Photo of Turkish President Recep Tayyip Eredogan on Openverse

Last updated on July 17, 2022

On the 28th of June 2022, Madrid hosted the NATO summit. This event was of great importance due to the fact that Sweden and Finland, two countries that until recently were neutral, had applied to join the Western alliance. 

In Europe, the war in Ukraine is accelerating the polarization of the world. International organizations, and multilateral treaties, automatically assign a state to one side in the new geopolitical landscape where the clash between authoritarian governments and liberal ones has already begun. 

However, amidst this clash, there is an undecided country: Turkey. Ankara, the capital of Turkey, has a stance in the polarized modern geopolitical climate that is hard to figure out. It is the only country of NATO that has threatened to veto Sweden and Finland’s application to join the organization at the summit held in Madrid on the 28th of June, 2022. It is the only country in NATO that didn’t announce a clear stance on the Ukraine war. Over the past years, it has imprisoned (Osman Kavala) or allegedly assassinated (Jamal Khashoggi) journalists or activists, raising doubts on whether it respects the very values of NATO. 

However, Turkey is, at the same time, a valuable ally. It is the only NATO country that can stop Russia from having access to the Mediterranean sea as well as monopolizing the Black sea. It is strategically placed at the now only way in (from land) from Asia to Europe. If NATO were to expel Turkey, it is fair to assume Ankara will immediately turn to Russia, leaving Europe completely landlocked.  

It is in NATO’s interest that Turkey stays. Thus, the war in Ukraine has made Turkey untouchable and free to do whatever it wants.

But what does Erdogan want?

The first answer lies in its change of opinion in accepting the two Nordic countries into NATO. Turkey agreed to the prospective members joining under this condition: if it extradites the so-called 73 Kurds extremists. 

The Kurds are a racial minority in the Middle East, with nationalist tendencies. A big part of the population lives in Turkey, and this case demonstrates that Erdogan views the minority as an imposing threat. Indeed, these sometimes radical nationalists threaten Turkish unity, a value that Erdogan and his AKP party uphold. More precisely, it wants to have the power that the great Ottoman Empire once had. Erdogan dreams of a great Turkey under his sovereignty. He even stated in his reelection speech in 2018 his ambition to make Turkey one of the top 10 world powers by 2023. 

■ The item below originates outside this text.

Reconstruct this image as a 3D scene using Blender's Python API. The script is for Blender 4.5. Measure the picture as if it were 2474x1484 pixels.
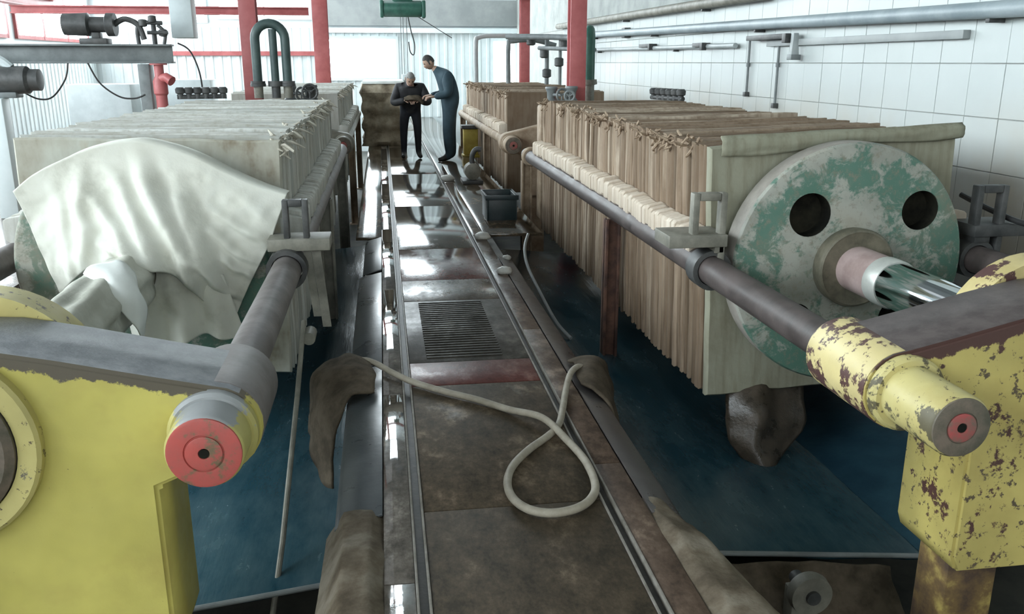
import bpy, bmesh, math, random
from mathutils import Vector, Matrix, noise
PI = math.pi
S = bpy.context.scene
for o in list(bpy.data.objects): bpy.data.objects.remove(o)
C = S.collection

# ------------------------------------------------------------------ camera
F_PX, CX, CY, VX, VY = 2100.0, 1237.0, 742.0, 920.0, 150.0
pitch = math.atan(-(VY - CY) / F_PX)
yaw = math.atan(-(VX - CX) / F_PX * math.cos(pitch))
cd = bpy.data.cameras.new('camera'); cam = bpy.data.objects.new('camera', cd); C.objects.link(cam)
cd.sensor_width = 36; cd.lens = F_PX * 36 / 2474; cd.clip_end = 200; cd.clip_start = .05
cam.location = (0, 0, 1.6); cam.rotation_euler = (PI / 2 - pitch, 0, -yaw)
S.camera = cam

# ------------------------------------------------------------------ world, view
w = bpy.data.worlds.new('sky'); S.world = w; w.use_nodes = True
bg = w.node_tree.nodes['Background']; bg.inputs[0].default_value = (.80, .92, 1, 1); bg.inputs[1].default_value = 1.0
cy = S.cycles; cy.max_bounces = 6; cy.diffuse_bounces = 3; cy.glossy_bounces = 3; cy.transmission_bounces = 1; cy.transparent_max_bounces = 2; cy.caustics_reflective = False; cy.caustics_refractive = False
S.view_settings.view_transform = 'Standard'; S.view_settings.look = 'None'
S.view_settings.exposure = -0.33; S.view_settings.gamma = 1; S.view_settings.use_curve_mapping = False
WIN_FAR, WIN_LEFT, WIN_ROOF, WIN_BACK = 21.0, 17.0, 0.9, 5.2        # brightness of the daylit panes

# ------------------------------------------------------------------ mesh helpers
class MB:
    def __init__(s): s.v = []; s.f = []; s.m = []; s.mi = 0
    def add(s, vs, fs):
        b = len(s.v); s.v += [tuple(p) for p in vs]
        for f in fs: s.f.append([i + b for i in f]); s.m.append(s.mi)
        return s
    def box(s, x0, x1, y0, y1, z0, z1):
        v = [(x, y, z) for z in (z0, z1) for y in (y0, y1) for x in (x0, x1)]
        return s.add(v, [(0, 2, 3, 1), (4, 5, 7, 6), (0, 1, 5, 4), (2, 6, 7, 3), (0, 4, 6, 2), (1, 3, 7, 5)])
    def rings(s, rings, cap=True, closed=True):
        n = len(rings[0]); v = [p for r in rings for p in r]; f = []
        for i in range(len(rings) - 1):
            for j in range(n if closed else n - 1):
                k = (j + 1) % n; f.append((i * n + j, i * n + k, (i + 1) * n + k, (i + 1) * n + j))
        if cap: f.append(tuple(range(n - 1, -1, -1))); f.append(tuple((len(rings) - 1) * n + j for j in range(n)))
        return s.add(v, f)
    def tube(s, pts, r, n=12, cap=True):
        pts = [Vector(p) for p in pts]; rs = r if isinstance(r, (list, tuple)) else [r] * len(pts); R = []
        up = Vector((0, 0, 1)); t0 = (pts[1] - pts[0]).normalized()
        if abs(t0.dot(up)) > .95: up = Vector((1, 0, 0))
        a = t0.cross(up).normalized()
        for i, p in enumerate(pts):
            t = (pts[min(i + 1, len(pts) - 1)] - pts[max(i - 1, 0)]).normalized()
            a = (a - t * a.dot(t)).normalized(); b = t.cross(a)
            R.append([p + (a * math.cos(2 * PI * j / n) + b * math.sin(2 * PI * j / n)) * rs[i] for j in range(n)])
        return s.rings(R, cap)
    def lathe_y(s, cx, cz, prof, n=40, cap=True):          # prof: (y, r)
        return s.rings([[(cx + r * math.cos(-2 * PI * j / n), y, cz + r * math.sin(-2 * PI * j / n)) for j in range(n)] for y, r in prof], cap)
    def lathe_z(s, cx, cy, prof, n=24, cap=True):
        return s.rings([[(cx + r * math.cos(2 * PI * j / n), cy + r * math.sin(2 * PI * j / n), z) for j in range(n)] for z, r in prof], cap)
    def prism_y(s, poly, y0, y1):                           # poly (x,z)
        return s.rings([[(x, y0, z) for x, z in poly], [(x, y1, z) for x, z in poly]])
    def build(s, name, mt, parent=None, bev=0, smooth=35, seg=2):
        me = bpy.data.meshes.new(name); me.from_pydata(s.v, [], s.f); me.validate()
        for i, m_ in enumerate(s.m):
            if i < len(me.polygons): me.polygons[i].material_index = m_
        bm = bmesh.new(); bm.from_mesh(me); bmesh.ops.recalc_face_normals(bm, faces=bm.faces)
        if bev:
            es = [e for e in bm.edges if len(e.link_faces) == 2 and e.calc_face_angle(0) > .6]
            bmesh.ops.bevel(bm, geom=es, offset=bev, segments=seg, affect='EDGES', profile=.5, clamp_overlap=True)
        bm.to_mesh(me); bm.free()
        if smooth:
            me.shade_smooth(); me.set_sharp_from_angle(angle=math.radians(smooth))
        for m_ in (mt if isinstance(mt, (list, tuple)) else [mt]): me.materials.append(m_)
        return link(name, me, parent)
def link(name, me, parent=None):
    o = bpy.data.objects.new(name, me); C.objects.link(o)
    if parent: o.parent = parent
    return o
def tag(o, label, cat, group=None):
    o['label'] = label; o['category'] = cat
    if group: o['group'] = group
    return o
def struct(o, label=None):
    o['kind'] = 'structure'
    if label: o['label'] = label
    return o
def thing(name, label, cat, loc=(0, 0, 0), group=None):
    o = bpy.data.objects.new(name, None); C.objects.link(o); o.location = loc; o.empty_display_size = .1
    return tag(o, label, cat, group)
def copy_tree(o, parent=None):
    c = o.copy(); C.objects.link(c)
    if parent: c.parent = parent
    for ch in list(o.children): copy_tree(ch, c)
    return c
def bxo(name, m, x0, x1, y0, y1, z0, z1, parent=None, bev=.004): return MB().box(x0, x1, y0, y1, z0, z1).build(name, m, parent, bev)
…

The other part of the answer, very much in line with the first, is to become the most powerful Islamic country in the world. However, this point is a unique characteristic of Erdogan’s Turkey.

Until the rise of The Justice and Development Party(also known as AKP, which was founded by Erdogan himself) to power in 2002, Turkey was one of the most secularized countries in the world. At the end of the Ottoman Empire, in 1922 with the abolition of the sultan -the political and religious leader of all Muslims- by the Young Turks, led by Antatürk Mustafa Kemal, Turkey’s laical policies had been the backbone of the country’s government. Erdogan now wants to destroy most of what Kemal did. Since the Republican way of Antatürk caused Turkey roughly 80 years of humiliation, Erdogan has risen and taken it upon himself to make Turkey great again. The end of secularization is the symbol of a new Turkey, an Islamic Turkey where there no longer is a separation of the state and church.

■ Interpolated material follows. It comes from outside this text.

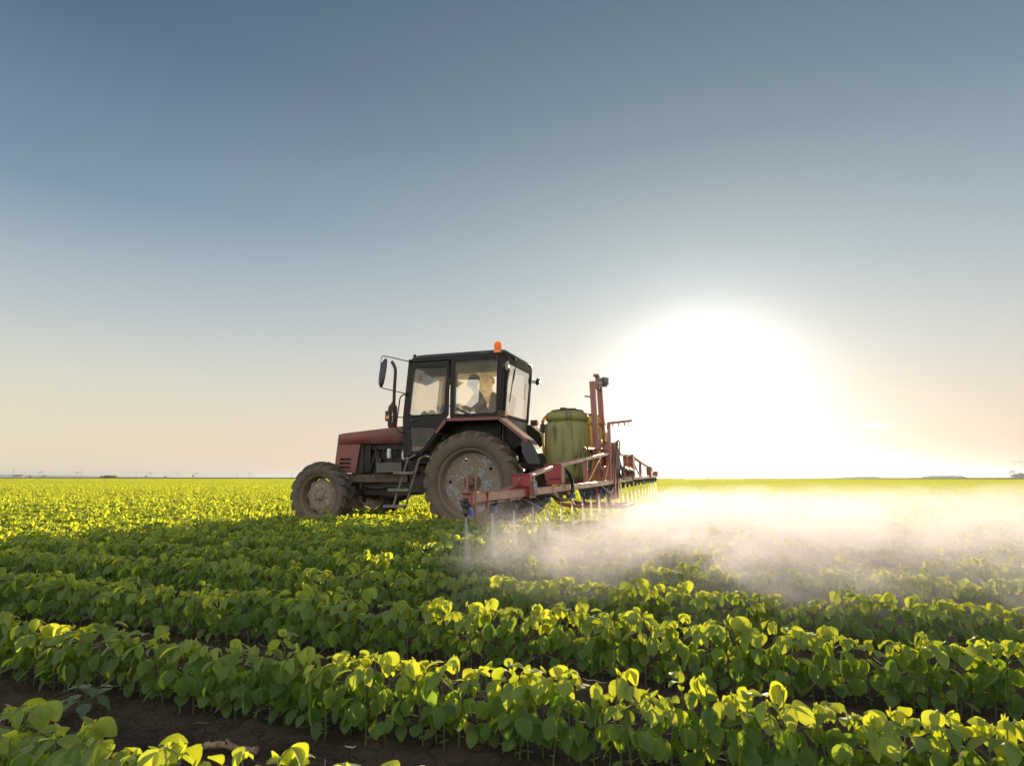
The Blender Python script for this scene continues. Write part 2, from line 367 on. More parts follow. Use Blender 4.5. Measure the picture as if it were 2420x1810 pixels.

Since the fall of the Ottoman Empire, Turkey aimed to rise back to the spot it once held when it controlled the entire Balkan Peninsula. The liberal ideals of Kemal did not prove to be fruitful, so Erdogan wants to try the opposite. Severe repression of all potential threats to the political power of his party, journalists, philanthropists, or ethnic minorities. He announced recently his wish to run for a third presidential term: his behavior has authoritarianism written all over it.

The Turkey of Erdoghan is cleverly navigating through alliances, making the most out of the unforeseen advantages the Ukraine war offered them. As upsetting as it may seem for Western powers, Turkey can get away with being a closet authoritarian country, stay in NATO, and thus benefit from all the financial aid without adhering to liberal ideals.

It seems we are witnessing the birth of another authoritarian regime, but this time in NATO. The derive of Turkey is perhaps also a good moment to question the usefulness of international organizations. Ukrainian president Zelensky called the UN useless, and we may now be entering an era in which international organizations have become obsolete.